NbTiN Nanowire Resonators for Spin-Photon Coupling on Solid Neon

TL;DR

This paper demonstrates NbTiN nanowire resonators' high quality factors on solid neon, enabling strong charge and spin-photon coupling for scalable quantum computing, supported by experimental validation and theoretical analysis.

Contribution

It provides the first experimental validation of NbTiN nanowire resonators on solid neon and offers theoretical designs for spin-photon coupling strategies.

Findings

Resonators maintain high quality factors (~10^5) after neon deposition and electron loading.

Theoretical analysis shows potential for >99.99% single-qubit gate fidelity.

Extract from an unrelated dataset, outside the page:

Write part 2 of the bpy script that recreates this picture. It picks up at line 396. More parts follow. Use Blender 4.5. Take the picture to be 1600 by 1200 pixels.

Designs enable strong spin-photon interactions in neon-based platforms.

Abstract

Electrons floating on a solid neon exhibit long charge coherence times, making them attractive for hybrid quantum systems. When combined with high-quality, high-impedance superconducting resonators and a local magnetic field gradient, this platform enables strong charge--photon and spin--charge coupling-key ingredients for scalable spin qubit architectures. In this work, we demonstrate that NbTiN nanowire resonators maintain high quality factors around 10^5 after depositing solid neon onto the resonators and subsequently loading electrons onto the neon surface, validating their suitability for electrons-on-neon platforms. Building on these experimental results, we theoretically analyze micromagnet designs and coupling strategies that can enable spin-photon interactions in this platform. Our analysis outlines performance targets for next-generation devices, showing that, at the charge sweet spot, spin qubit gate fidelities exceeding 99.99% for single-qubit operations and 99.9% for two-qubit operations are achievable with natural neon.